_Scene modeling code data_
----------

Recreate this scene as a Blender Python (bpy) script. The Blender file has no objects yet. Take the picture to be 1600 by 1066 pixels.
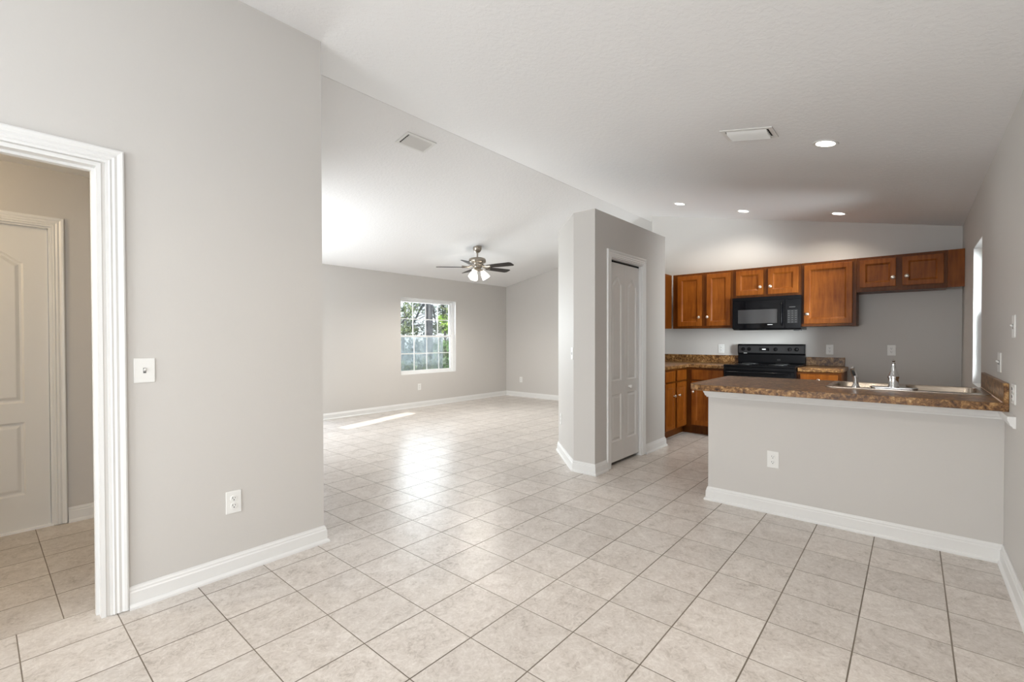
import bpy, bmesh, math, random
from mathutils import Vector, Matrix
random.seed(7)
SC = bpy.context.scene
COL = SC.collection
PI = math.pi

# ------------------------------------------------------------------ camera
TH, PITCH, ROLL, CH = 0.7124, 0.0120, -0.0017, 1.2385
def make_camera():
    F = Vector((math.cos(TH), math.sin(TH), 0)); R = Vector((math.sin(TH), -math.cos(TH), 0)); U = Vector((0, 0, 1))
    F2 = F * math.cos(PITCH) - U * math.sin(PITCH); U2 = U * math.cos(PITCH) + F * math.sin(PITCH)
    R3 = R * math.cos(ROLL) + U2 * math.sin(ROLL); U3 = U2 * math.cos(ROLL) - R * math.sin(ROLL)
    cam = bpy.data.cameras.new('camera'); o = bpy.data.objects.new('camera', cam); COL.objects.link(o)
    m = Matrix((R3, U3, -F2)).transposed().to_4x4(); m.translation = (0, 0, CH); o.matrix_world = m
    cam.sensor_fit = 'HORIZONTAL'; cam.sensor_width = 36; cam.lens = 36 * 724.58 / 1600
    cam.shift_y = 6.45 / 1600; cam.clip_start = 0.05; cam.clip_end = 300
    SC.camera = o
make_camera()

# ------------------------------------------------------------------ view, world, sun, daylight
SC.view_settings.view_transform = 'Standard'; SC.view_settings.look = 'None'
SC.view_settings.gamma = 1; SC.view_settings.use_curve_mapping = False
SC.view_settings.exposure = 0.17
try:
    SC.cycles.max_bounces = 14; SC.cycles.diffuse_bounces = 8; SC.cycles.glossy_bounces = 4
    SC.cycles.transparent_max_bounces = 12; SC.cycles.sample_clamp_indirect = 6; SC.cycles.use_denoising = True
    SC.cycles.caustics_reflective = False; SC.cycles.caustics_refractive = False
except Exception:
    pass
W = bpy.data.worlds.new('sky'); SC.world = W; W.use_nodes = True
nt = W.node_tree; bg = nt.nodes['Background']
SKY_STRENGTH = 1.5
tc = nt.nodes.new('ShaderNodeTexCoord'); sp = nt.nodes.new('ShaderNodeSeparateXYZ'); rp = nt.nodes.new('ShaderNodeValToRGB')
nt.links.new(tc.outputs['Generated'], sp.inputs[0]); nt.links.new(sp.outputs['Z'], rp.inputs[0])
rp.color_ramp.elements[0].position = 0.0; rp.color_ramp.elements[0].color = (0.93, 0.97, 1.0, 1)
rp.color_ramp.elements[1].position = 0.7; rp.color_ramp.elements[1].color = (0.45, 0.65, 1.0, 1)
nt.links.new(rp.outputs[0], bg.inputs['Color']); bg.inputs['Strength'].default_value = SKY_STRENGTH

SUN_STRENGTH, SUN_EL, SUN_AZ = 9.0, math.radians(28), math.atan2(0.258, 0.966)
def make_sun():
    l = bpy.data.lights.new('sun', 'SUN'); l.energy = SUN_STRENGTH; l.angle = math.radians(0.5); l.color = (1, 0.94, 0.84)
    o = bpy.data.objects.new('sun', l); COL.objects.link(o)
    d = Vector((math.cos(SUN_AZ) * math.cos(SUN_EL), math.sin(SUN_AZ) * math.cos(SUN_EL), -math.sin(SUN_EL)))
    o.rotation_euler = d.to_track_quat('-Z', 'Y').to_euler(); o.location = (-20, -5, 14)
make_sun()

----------

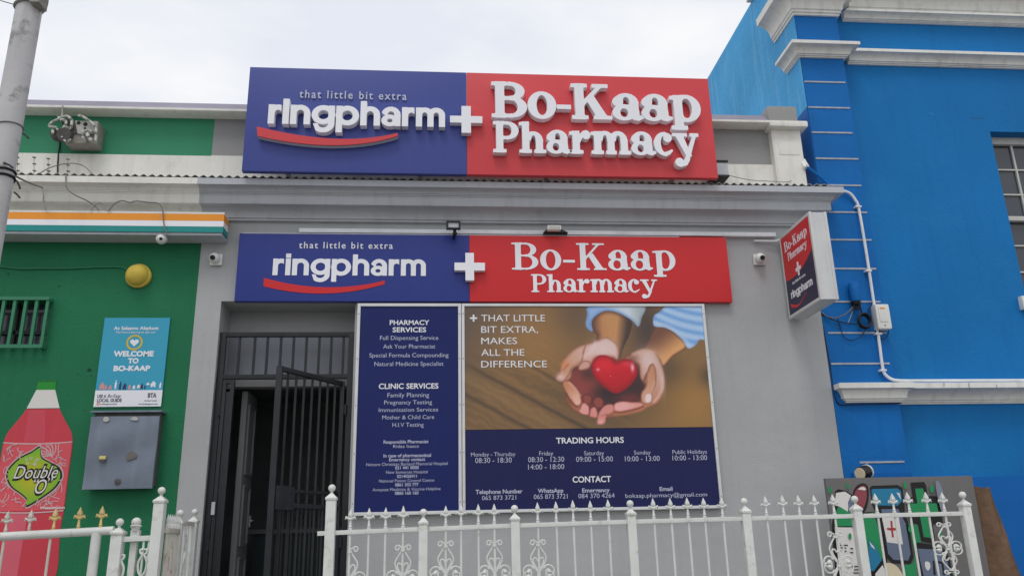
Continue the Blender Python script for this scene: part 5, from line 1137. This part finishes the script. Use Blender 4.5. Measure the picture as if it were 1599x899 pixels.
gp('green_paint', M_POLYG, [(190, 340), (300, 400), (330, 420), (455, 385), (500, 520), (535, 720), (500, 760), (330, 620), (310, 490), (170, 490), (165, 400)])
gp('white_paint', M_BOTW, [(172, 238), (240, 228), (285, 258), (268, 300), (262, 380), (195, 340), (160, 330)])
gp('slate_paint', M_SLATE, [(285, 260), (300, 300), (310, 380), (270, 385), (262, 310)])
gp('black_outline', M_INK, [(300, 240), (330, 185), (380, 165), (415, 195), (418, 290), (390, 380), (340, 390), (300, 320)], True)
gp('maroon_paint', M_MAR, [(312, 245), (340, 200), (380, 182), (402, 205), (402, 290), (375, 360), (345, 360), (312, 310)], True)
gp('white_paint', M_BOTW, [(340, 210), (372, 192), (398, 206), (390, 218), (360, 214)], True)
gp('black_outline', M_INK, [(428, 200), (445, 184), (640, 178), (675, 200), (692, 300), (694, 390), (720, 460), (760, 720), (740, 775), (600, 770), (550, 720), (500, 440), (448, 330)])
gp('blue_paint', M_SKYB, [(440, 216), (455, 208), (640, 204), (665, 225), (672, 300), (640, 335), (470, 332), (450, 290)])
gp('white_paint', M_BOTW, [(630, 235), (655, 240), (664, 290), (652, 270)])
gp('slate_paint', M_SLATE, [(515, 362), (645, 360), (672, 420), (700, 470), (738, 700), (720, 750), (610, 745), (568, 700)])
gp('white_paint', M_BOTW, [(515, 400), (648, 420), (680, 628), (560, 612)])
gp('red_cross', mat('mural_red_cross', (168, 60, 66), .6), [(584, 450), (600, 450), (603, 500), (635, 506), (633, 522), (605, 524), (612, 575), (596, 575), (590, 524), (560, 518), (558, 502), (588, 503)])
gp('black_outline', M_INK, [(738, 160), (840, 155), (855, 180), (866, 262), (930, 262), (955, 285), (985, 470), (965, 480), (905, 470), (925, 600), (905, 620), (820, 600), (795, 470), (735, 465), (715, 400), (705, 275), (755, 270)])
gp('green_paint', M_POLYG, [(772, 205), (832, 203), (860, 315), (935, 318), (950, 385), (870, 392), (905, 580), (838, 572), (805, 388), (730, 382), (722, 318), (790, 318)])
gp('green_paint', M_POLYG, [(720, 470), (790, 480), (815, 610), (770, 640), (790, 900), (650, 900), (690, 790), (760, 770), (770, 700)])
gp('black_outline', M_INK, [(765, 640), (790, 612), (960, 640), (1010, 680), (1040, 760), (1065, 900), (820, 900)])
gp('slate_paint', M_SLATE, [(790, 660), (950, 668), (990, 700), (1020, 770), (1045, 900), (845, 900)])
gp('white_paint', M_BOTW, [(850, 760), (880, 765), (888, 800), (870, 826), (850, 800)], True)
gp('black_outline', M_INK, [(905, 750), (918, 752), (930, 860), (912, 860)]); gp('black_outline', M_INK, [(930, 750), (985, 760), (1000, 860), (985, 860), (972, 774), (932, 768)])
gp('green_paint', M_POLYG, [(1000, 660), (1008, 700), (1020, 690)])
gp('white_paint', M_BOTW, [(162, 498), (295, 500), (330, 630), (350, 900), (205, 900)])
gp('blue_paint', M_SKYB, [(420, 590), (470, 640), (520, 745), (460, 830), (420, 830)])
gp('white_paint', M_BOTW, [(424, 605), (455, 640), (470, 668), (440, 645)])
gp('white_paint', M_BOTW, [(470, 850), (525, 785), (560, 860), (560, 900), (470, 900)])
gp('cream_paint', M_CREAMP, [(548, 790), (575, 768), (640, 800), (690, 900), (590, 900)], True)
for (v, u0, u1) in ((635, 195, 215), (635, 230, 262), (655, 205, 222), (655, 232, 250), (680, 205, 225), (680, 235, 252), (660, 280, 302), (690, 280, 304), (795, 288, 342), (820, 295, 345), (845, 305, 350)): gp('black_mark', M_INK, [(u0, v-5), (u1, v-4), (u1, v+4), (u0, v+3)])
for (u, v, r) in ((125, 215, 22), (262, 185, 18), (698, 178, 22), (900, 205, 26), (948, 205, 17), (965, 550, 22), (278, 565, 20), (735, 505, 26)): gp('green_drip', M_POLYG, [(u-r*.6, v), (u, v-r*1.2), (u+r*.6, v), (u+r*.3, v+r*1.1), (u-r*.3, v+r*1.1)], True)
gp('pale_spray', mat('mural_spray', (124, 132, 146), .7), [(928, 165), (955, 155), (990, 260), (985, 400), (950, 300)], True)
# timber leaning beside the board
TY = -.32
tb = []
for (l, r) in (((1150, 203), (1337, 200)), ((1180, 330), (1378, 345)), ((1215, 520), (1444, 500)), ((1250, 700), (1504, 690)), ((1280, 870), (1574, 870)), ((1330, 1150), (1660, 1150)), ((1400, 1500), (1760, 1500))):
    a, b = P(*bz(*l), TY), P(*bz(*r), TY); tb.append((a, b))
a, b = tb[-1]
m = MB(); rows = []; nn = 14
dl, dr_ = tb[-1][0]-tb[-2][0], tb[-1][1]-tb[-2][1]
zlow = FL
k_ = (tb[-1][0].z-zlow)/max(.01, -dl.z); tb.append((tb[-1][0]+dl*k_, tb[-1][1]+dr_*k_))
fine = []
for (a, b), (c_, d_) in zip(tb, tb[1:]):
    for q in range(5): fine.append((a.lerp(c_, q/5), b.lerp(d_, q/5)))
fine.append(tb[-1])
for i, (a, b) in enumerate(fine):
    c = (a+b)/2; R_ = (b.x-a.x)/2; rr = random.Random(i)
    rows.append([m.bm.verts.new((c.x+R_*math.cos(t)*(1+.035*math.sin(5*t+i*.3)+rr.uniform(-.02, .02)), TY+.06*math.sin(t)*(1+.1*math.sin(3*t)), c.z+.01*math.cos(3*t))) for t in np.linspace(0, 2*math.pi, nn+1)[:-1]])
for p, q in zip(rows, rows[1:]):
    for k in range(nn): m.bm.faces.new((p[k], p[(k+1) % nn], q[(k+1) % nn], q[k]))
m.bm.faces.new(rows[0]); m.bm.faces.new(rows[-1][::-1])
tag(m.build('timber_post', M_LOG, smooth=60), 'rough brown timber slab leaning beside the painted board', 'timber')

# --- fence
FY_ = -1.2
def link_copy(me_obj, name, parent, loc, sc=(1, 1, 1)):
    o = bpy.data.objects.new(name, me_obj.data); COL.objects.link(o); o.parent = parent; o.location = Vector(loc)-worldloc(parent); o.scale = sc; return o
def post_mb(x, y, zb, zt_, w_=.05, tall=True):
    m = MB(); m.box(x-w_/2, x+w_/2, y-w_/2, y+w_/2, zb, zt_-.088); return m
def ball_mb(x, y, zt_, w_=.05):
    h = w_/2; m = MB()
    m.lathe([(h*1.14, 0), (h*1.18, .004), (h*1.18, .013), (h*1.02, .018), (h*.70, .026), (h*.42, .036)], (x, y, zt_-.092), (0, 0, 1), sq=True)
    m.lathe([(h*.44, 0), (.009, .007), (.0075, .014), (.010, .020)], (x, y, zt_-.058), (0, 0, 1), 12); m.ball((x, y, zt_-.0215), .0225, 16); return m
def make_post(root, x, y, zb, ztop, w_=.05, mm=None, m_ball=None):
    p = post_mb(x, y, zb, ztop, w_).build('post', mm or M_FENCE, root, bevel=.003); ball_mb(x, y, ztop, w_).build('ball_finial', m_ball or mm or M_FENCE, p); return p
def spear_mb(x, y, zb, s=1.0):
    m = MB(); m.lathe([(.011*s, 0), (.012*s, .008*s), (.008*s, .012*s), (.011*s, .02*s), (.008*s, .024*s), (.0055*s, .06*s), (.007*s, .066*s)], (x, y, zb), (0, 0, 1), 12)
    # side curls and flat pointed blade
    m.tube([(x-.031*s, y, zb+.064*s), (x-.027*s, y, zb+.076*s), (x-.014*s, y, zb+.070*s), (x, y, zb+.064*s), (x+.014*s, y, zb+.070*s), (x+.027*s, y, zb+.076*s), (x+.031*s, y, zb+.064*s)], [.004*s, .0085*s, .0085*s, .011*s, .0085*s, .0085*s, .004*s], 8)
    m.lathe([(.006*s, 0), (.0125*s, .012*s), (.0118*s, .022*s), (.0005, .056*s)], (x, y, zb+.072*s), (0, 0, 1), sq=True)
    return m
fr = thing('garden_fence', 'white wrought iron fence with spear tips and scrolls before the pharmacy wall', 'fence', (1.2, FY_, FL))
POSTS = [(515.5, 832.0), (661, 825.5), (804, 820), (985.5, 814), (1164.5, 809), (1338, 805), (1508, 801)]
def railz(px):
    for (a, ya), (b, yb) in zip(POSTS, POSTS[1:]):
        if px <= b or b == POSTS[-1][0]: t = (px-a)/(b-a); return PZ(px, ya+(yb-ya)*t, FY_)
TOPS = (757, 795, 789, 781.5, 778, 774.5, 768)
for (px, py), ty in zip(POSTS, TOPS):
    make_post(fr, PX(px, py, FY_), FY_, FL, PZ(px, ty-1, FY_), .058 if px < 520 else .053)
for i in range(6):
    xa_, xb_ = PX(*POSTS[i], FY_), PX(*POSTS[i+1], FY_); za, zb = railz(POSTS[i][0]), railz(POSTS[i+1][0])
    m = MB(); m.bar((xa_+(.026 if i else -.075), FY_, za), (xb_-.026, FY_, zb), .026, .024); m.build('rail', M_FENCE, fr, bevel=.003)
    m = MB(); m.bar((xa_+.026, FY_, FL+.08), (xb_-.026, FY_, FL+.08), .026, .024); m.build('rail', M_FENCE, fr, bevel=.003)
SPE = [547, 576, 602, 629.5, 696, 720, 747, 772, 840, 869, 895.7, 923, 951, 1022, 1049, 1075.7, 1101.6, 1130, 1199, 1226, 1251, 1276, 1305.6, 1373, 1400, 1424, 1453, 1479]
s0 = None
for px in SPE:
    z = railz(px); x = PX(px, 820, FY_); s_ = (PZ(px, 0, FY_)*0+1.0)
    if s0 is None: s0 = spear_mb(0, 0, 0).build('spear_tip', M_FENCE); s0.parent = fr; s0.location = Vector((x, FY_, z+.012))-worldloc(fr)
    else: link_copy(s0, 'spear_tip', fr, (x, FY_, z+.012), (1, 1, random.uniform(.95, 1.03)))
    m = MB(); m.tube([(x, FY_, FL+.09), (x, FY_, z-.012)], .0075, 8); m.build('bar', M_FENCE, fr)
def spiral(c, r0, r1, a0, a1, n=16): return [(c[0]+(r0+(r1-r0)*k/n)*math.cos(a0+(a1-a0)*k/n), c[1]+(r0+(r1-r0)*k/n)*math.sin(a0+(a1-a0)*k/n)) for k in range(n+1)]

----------

Restate word for word the part that opens with the line containing "Recreate this scene" and closes with the line containing "PI = math.pi", both ends included, and nothing else. Omit any images.

_Result_
Recreate this scene as a Blender Python (bpy) script. The Blender file has no objects yet. Take the picture to be 1600 by 1066 pixels.
import bpy, bmesh, math, random
from mathutils import Vector, Matrix
random.seed(7)
SC = bpy.context.scene
COL = SC.collection
PI = math.pi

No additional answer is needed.